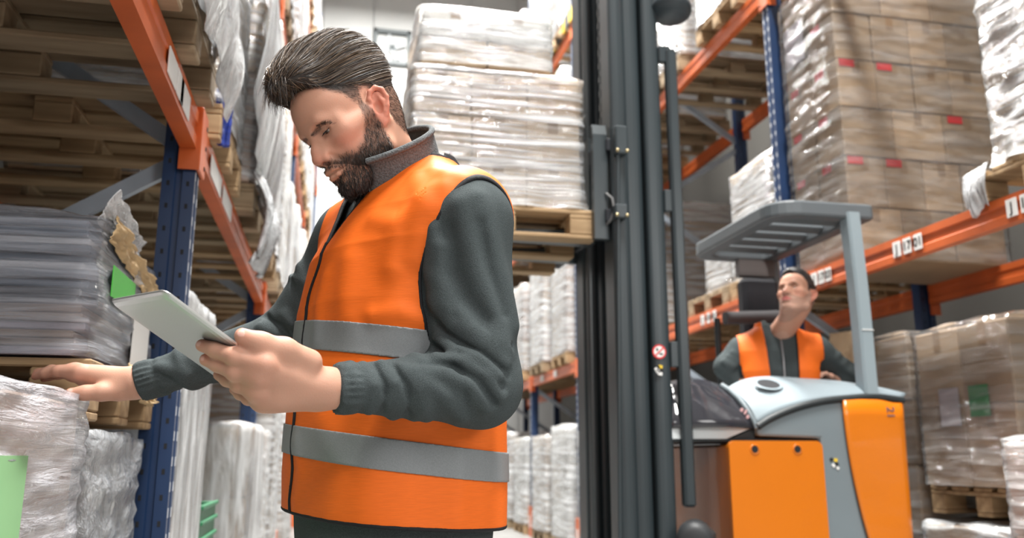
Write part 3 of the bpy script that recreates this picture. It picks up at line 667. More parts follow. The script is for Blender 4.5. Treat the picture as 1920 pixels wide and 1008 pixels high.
# guard bar with hoses beside the mast
gx = G(1273, 600, 3.55)[0]; gz0 = G(1278, 950, 3.53)[2]; gz1 = G(1255, 95, 3.53)[2]
tbox('hose_bar', (gx-.026, 3.50, gz0), (gx+.026, 3.55, gz1), MASTM, .01)
for y0, y1 in ((88, 120), (356, 398), (640, 688)):
    a, c = G(1240, y0, 3.53), G(1262, y1, 3.53); tbox('hose_clamp', (xs[5]-.005, 3.515, c[2]), (gx, 3.545, a[2]), MASTM, .004)
p = G(1258, 22, 3.52); d_ = MB().lathe([(0, -.02), (.075, -.02), (.098, .0), (.098, .022), (.04, .05), (.02, .12), (0, .12)], (0, 0, 0), 32, (.15, .25, 1)); o = d_.build('warning_beacon', mat('dark_lamp_dish', (.03, .042, .05), .4)); o.location = tuple(p); tk(o)
# ---- battery compartment with its bolted orange door
bx0, bx1 = G(1366, 900, TY0)[0], G(1542, 900, TY0)[0]; bz = G(1450, 826, TY0)[2]
tbox('battery_box', (bx0+.01, TY0+.005, .22), (1.955, TY1, bz-.015), TORG, .012)
b = MB(); R_ = .03; P = [(bx0, .24), (bx1, .24)]+[(bx1-R_+R_*math.cos(t), bz-R_+R_*math.sin(t)) for t in np.linspace(0, math.pi/2, 6)]+[(bx0+R_+R_*math.cos(t), bz-R_+R_*math.sin(t)) for t in np.linspace(math.pi/2, math.pi, 6)]
b.prism([(z, x) for x, z in P], 1, TY0-.022, TY0+.003, 0); door = tk(b.build('battery_door', TORG))
for px in (1415, 1495):
    p = G(px, 842, TY0-.022); h_ = MB(); h_.lathe([(.0225, 0), (.0225, .003), (.017, .003), (.015, -.004), (0, -.004)], (p[0], TY0-.022, p[2]), 24, (0, -1, 0), 0); h_.lathe([(.0155, .0032), (0, .0032)], (p[0], TY0-.022, p[2]), 24, (0, -1, 0), 1); o = h_.build('bolt_hole', [TORG, DARK]); o.parent = door
a = G(1258, 836, TY0+.1); tbox('battery_shelf', (G(1262, 830, TY0)[0], TY0+.03, bz-.005), (1.955, TY1-.02, bz+.012), TBLK, .004); tbox('battery_shelf', (1.95, TY0+.03, bz-.005), (bx1-.002, TY0+.22, bz+.012), TBLK, .004); tbox('battery_backing', (1.95, TY0+.02, .22), (bx1, TY0+.22, bz-.02), TORG, .006)
# chassis under and towards the mast
tbox('chassis', (1.46, TY0+.06, .14), (2.54, TY1-.02, .60), TBLK, .02)
tbox('chassis_side', (bx1+.012, TY0+.002, .14), (2.50, TY0+.05, .6), TGREY, .01)
for y in (3.50, 4.33):
    o = tbox('reach_leg', (.35, y, .06), (1.60, y+.15, .30), MASTM, .02)
    w_ = MB().lathe([(0, -.06), (.10, -.06), (.13, -.045), (.13, .045), (.10, .06), (0, .06)], (.48, y+.075, .132), 24, (0, 1, 0)).build('wheel', TBLK); w_.parent = o
for y in (TY0+.12, TY1-.12): tk(MB().lathe([(0, -.05), (.12, -.05), (.17, -.035), (.17, .035), (.12, .05), (0, .05)], (2.2, y, .172), 28, (0, 1, 0)).build('drive_wheel', TBLK))
p = G(1300, 1000, 3.46); tk(MB().lathe([(0, -.05), (.05, -.05), (.075, -.03), (.075, .03), (.05, .05), (0, .05)], (p[0], 3.44, p[2]-.02), 24, (.4, 1, .2)).build('cylinder_cap', mat('grimy_black', (.03, .033, .036), .5)))
tbox('cap_bracket', (p[0]-.05, 3.44, .5), (p[0]+.10, 3.52, p[2]+.02), MASTM, .02)
# ---- operator body: grey side, orange corner panel, black trim, plastic hood
TR = [(1420, 797), (1440, 784), (1470, 770), (1505, 758), (1545, 749), (1590, 744), (1640, 741), (1692, 748)]   # trim line along the body top
tr = [G(x, y, TY0) for x, y in TR]
P = [(bx1+.006, .16)]+[(bx1+.006, bz+.01), (G(1422, 812, TY0)[0], bz+.02)]+[(p[0], p[2]-.012) for p in tr]+[(2.555, 1.25), (2.535, .16)]
b = MB(); b.prism([(z, x) for x, z in P], 1, TY0, TY0+.24, 0); o = tk(b.build('body_side', TGREY)); md = o.modifiers.new('bev', 'BEVEL'); md.width = .012; md.segments = 2; md.limit_method = 'ANGLE'
b = MB(); b.prism([(z, x) for x, z in P], 1, TY1-.24, TY1, 0); o = tk(b.build('body_side', TGREY))
tbox('body_end', (2.515, TY0+.24, .16), (2.55, TY1-.24, 1.25), TGREY, .02)
OL = [(1580, 750), (1582, 780), (1587, 820), (1594, 865), (1603, 910), (1614, 958), (1628, 1008), (1648, 1070)]
ol = [G(x, y, TY0-.014) for x, y in OL]; top = [G(x, y, TY0-.014) for x, y in ((1580, 750), (1620, 748), (1660, 749), (1690, 755))]
zs = np.linspace(0, 1, 16); rows = []
for t in zs:     # wraps round the rear corner
    zl = ol[0][2]+(ol[-1][2]-.35-ol[0][2])*t; xl = np.interp(-zl, [-p[2] for p in ol], [p[0] for p in ol]); xr = 2.578-.022*t*1.2; row = []
    for s_ in np.linspace(0, 1, 14): row.append((xl+(xr-.05-xl)*s_, TY0-.014, zl+(np.interp(xl+(xr-xl)*s_, [p[0] for p in top], [p[2] for p in top])-top[0][2])*(1-t)))
    for an in np.linspace(0, math.pi/2, 7)[1:]: row.append((xr-.05+.05*math.sin(an), TY0-.014+.05-.05*math.cos(an), row[13][2]))
    row.append((xr, TY0+.35, row[13][2])); rows.append(row)
oc = grid_mesh('corner_panel', np.array(rows), TORG); md = oc.modifiers.new('t', 'SOLIDIFY'); md.thickness = .012; md.offset = 0; tk(oc)
t_ = text_part('lettering', '21', .055, None, mat('faded_ink', (.16, .10, .10), .6), (G(1669, 773, TY0-.02)[0], TY0-.0215, G(1669, 773, TY0-.02)[2]), (math.pi/2, math.pi/2, 0), .0008); tk(t_)
b = MB()
for px, py, m_, r_ in ((1559, 861, 0, .010), (1567, 862, 1, .011), (1569, 870, 0, .011), (1563, 872, 2, .010), (1571, 877, 2, .009)):
    p = G(px, py, TY0-.002); b.box((p[0], TY0-.002, p[2]), (r_*1.5, .003, r_*1.3), Matrix.Rotation(.6*m_-.4, 3, 'Y'), m_)
tk(b.build('warning_sticker', [INK, YEL, WHITEP]))
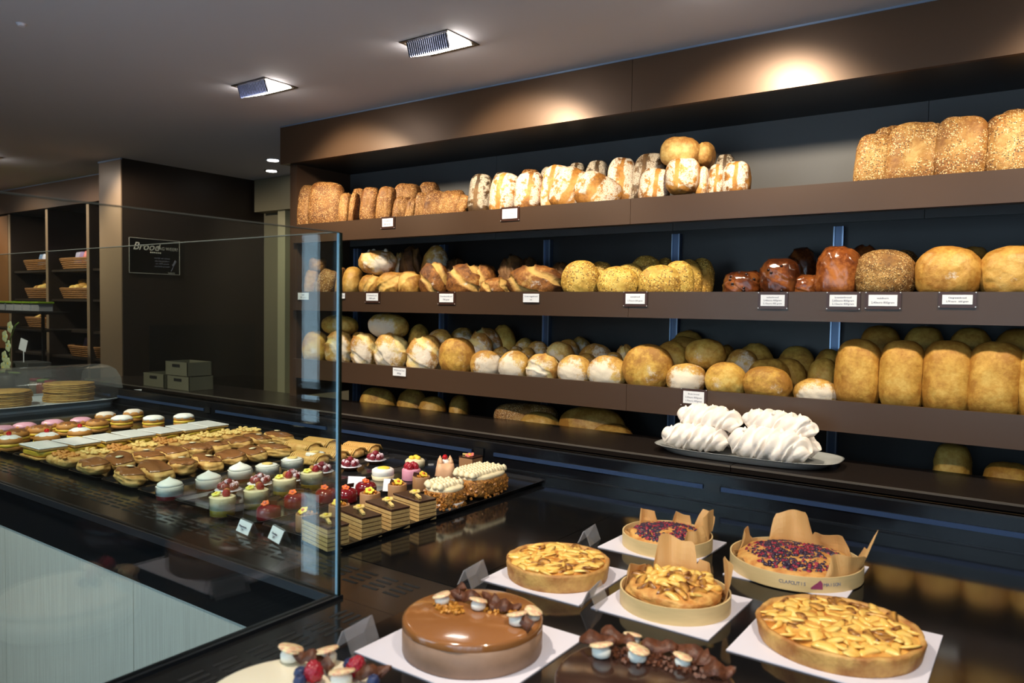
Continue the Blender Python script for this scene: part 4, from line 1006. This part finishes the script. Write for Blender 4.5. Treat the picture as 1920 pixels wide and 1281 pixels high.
※ ※ ※
▶ **TASK DIRECTIONS**:
With the pictures omitted, reproduce the records in full and exactly.

▶ **EXPECTED ANSWER**:
Write part 3 of the bpy script that recreates this picture. It picks up at line 667. More parts follow. The script is for Blender 4.5. Treat the picture as 1920 pixels wide and 1008 pixels high.
# guard bar with hoses beside the mast
gx = G(1273, 600, 3.55)[0]; gz0 = G(1278, 950, 3.53)[2]; gz1 = G(1255, 95, 3.53)[2]
tbox('hose_bar', (gx-.026, 3.50, gz0), (gx+.026, 3.55, gz1), MASTM, .01)
for y0, y1 in ((88, 120), (356, 398), (640, 688)):
    a, c = G(1240, y0, 3.53), G(1262, y1, 3.53); tbox('hose_clamp', (xs[5]-.005, 3.515, c[2]), (gx, 3.545, a[2]), MASTM, .004)
p = G(1258, 22, 3.52); d_ = MB().lathe([(0, -.02), (.075, -.02), (.098, .0), (.098, .022), (.04, .05), (.02, .12), (0, .12)], (0, 0, 0), 32, (.15, .25, 1)); o = d_.build('warning_beacon', mat('dark_lamp_dish', (.03, .042, .05), .4)); o.location = tuple(p); tk(o)
# ---- battery compartment with its bolted orange door
bx0, bx1 = G(1366, 900, TY0)[0], G(1542, 900, TY0)[0]; bz = G(1450, 826, TY0)[2]
tbox('battery_box', (bx0+.01, TY0+.005, .22), (1.955, TY1, bz-.015), TORG, .012)
b = MB(); R_ = .03; P = [(bx0, .24), (bx1, .24)]+[(bx1-R_+R_*math.cos(t), bz-R_+R_*math.sin(t)) for t in np.linspace(0, math.pi/2, 6)]+[(bx0+R_+R_*math.cos(t), bz-R_+R_*math.sin(t)) for t in np.linspace(math.pi/2, math.pi, 6)]
b.prism([(z, x) for x, z in P], 1, TY0-.022, TY0+.003, 0); door = tk(b.build('battery_door', TORG))
for px in (1415, 1495):
    p = G(px, 842, TY0-.022); h_ = MB(); h_.lathe([(.0225, 0), (.0225, .003), (.017, .003), (.015, -.004), (0, -.004)], (p[0], TY0-.022, p[2]), 24, (0, -1, 0), 0); h_.lathe([(.0155, .0032), (0, .0032)], (p[0], TY0-.022, p[2]), 24, (0, -1, 0), 1); o = h_.build('bolt_hole', [TORG, DARK]); o.parent = door
a = G(1258, 836, TY0+.1); tbox('battery_shelf', (G(1262, 830, TY0)[0], TY0+.03, bz-.005), (1.955, TY1-.02, bz+.012), TBLK, .004); tbox('battery_shelf', (1.95, TY0+.03, bz-.005), (bx1-.002, TY0+.22, bz+.012), TBLK, .004); tbox('battery_backing', (1.95, TY0+.02, .22), (bx1, TY0+.22, bz-.02), TORG, .006)
# chassis under and towards the mast
tbox('chassis', (1.46, TY0+.06, .14), (2.54, TY1-.02, .60), TBLK, .02)
tbox('chassis_side', (bx1+.012, TY0+.002, .14), (2.50, TY0+.05, .6), TGREY, .01)
for y in (3.50, 4.33):
    o = tbox('reach_leg', (.35, y, .06), (1.60, y+.15, .30), MASTM, .02)
    w_ = MB().lathe([(0, -.06), (.10, -.06), (.13, -.045), (.13, .045), (.10, .06), (0, .06)], (.48, y+.075, .132), 24, (0, 1, 0)).build('wheel', TBLK); w_.parent = o
for y in (TY0+.12, TY1-.12): tk(MB().lathe([(0, -.05), (.12, -.05), (.17, -.035), (.17, .035), (.12, .05), (0, .05)], (2.2, y, .172), 28, (0, 1, 0)).build('drive_wheel', TBLK))
p = G(1300, 1000, 3.46); tk(MB().lathe([(0, -.05), (.05, -.05), (.075, -.03), (.075, .03), (.05, .05), (0, .05)], (p[0], 3.44, p[2]-.02), 24, (.4, 1, .2)).build('cylinder_cap', mat('grimy_black', (.03, .033, .036), .5)))
tbox('cap_bracket', (p[0]-.05, 3.44, .5), (p[0]+.10, 3.52, p[2]+.02), MASTM, .02)
# ---- operator body: grey side, orange corner panel, black trim, plastic hood
TR = [(1420, 797), (1440, 784), (1470, 770), (1505, 758), (1545, 749), (1590, 744), (1640, 741), (1692, 748)]   # trim line along the body top
tr = [G(x, y, TY0) for x, y in TR]
P = [(bx1+.006, .16)]+[(bx1+.006, bz+.01), (G(1422, 812, TY0)[0], bz+.02)]+[(p[0], p[2]-.012) for p in tr]+[(2.555, 1.25), (2.535, .16)]
b = MB(); b.prism([(z, x) for x, z in P], 1, TY0, TY0+.24, 0); o = tk(b.build('body_side', TGREY)); md = o.modifiers.new('bev', 'BEVEL'); md.width = .012; md.segments = 2; md.limit_method = 'ANGLE'
b = MB(); b.prism([(z, x) for x, z in P], 1, TY1-.24, TY1, 0); o = tk(b.build('body_side', TGREY))
tbox('body_end', (2.515, TY0+.24, .16), (2.55, TY1-.24, 1.25), TGREY, .02)
OL = [(1580, 750), (1582, 780), (1587, 820), (1594, 865), (1603, 910), (1614, 958), (1628, 1008), (1648, 1070)]
ol = [G(x, y, TY0-.014) for x, y in OL]; top = [G(x, y, TY0-.014) for x, y in ((1580, 750), (1620, 748), (1660, 749), (1690, 755))]
zs = np.linspace(0, 1, 16); rows = []
for t in zs:     # wraps round the rear corner
    zl = ol[0][2]+(ol[-1][2]-.35-ol[0][2])*t; xl = np.interp(-zl, [-p[2] for p in ol], [p[0] for p in ol]); xr = 2.578-.022*t*1.2; row = []
    for s_ in np.linspace(0, 1, 14): row.append((xl+(xr-.05-xl)*s_, TY0-.014, zl+(np.interp(xl+(xr-xl)*s_, [p[0] for p in top], [p[2] for p in top])-top[0][2])*(1-t)))
    for an in np.linspace(0, math.pi/2, 7)[1:]: row.append((xr-.05+.05*math.sin(an), TY0-.014+.05-.05*math.cos(an), row[13][2]))
    row.append((xr, TY0+.35, row[13][2])); rows.append(row)
oc = grid_mesh('corner_panel', np.array(rows), TORG); md = oc.modifiers.new('t', 'SOLIDIFY'); md.thickness = .012; md.offset = 0; tk(oc)
t_ = text_part('lettering', '21', .055, None, mat('faded_ink', (.16, .10, .10), .6), (G(1669, 773, TY0-.02)[0], TY0-.0215, G(1669, 773, TY0-.02)[2]), (math.pi/2, math.pi/2, 0), .0008); tk(t_)
b = MB()
for px, py, m_, r_ in ((1559, 861, 0, .010), (1567, 862, 1, .011), (1569, 870, 0, .011), (1563, 872, 2, .010), (1571, 877, 2, .009)):
    p = G(px, py, TY0-.002); b.box((p[0], TY0-.002, p[2]), (r_*1.5, .003, r_*1.3), Matrix.Rotation(.6*m_-.4, 3, 'Y'), m_)
tk(b.build('warning_sticker', [INK, YEL, WHITEP]))
Continue the Blender Python script for this scene: part 4, from line 1006. This part finishes the script. Write for Blender 4.5. Treat the picture as 1920 pixels wide and 1281 pixels high.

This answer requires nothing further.